Thursday, November 26, 2015


I am not convinced but this is what David Steinmetz wrote in his “Luther in Context” (2nd ed.) p77:

“Luther is afraid that Zwingli’s rejection of manducatio infidelium has had the subtle effect of transforming faith into a work and has undermined the utterly gracious character of the gifts which God gives the Church through the sacraments. For Luther, the Lord’s Supper is a testament, a one-sided covenant in which God both sets the terms by which he will be gracious to the Church and fulfils those terms himself. The condition for putting the testament into effect is the death of the testator, not the faith of the beneficiary. A sacrament is constituted by God’s will, testament and promise. The promise creates faith because the death of the testator has rendered it effective.
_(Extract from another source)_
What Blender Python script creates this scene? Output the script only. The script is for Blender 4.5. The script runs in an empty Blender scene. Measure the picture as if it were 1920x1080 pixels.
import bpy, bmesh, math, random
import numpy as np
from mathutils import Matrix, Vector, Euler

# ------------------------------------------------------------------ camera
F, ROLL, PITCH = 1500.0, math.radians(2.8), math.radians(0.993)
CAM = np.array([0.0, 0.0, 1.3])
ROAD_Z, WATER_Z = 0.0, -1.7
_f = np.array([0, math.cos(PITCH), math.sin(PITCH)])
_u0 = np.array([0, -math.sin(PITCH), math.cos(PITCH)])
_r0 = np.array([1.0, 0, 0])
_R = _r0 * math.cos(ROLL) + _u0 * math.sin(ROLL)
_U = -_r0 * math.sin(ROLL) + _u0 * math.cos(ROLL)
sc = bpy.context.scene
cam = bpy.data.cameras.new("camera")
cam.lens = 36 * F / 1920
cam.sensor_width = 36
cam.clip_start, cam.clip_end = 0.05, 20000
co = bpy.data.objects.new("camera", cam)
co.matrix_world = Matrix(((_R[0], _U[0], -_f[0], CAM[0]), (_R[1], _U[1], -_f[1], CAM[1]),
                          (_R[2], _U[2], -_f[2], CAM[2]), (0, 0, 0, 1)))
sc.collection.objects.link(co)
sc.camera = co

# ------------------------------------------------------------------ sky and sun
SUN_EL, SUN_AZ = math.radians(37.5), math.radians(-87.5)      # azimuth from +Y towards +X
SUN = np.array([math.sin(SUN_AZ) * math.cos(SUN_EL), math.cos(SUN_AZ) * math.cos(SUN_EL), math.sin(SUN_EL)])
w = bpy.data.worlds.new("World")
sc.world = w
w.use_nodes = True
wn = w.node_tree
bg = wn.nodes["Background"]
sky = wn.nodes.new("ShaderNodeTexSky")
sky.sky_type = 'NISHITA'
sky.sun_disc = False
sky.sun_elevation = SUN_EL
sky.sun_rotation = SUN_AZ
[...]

Faith grasps the effective promise; it does not make the promise effective. Christ gives himself to men and women in the eucharist whether they believe it or not. Otherwise faith would be a work, a sacrifice, something offered to God in order to induce him to be gracious. Unless one affirms that even unbelievers eat the body and blood of Christ, one will lapse into a new form of works-righteousness, all the more insidious because it marches under the banner of faith alone. “The cup of blessing which we bless” is “the blood of Christ.” It does not merely signify the blood of Christ, and it does not wait on the faith of the recipient to become what it is.”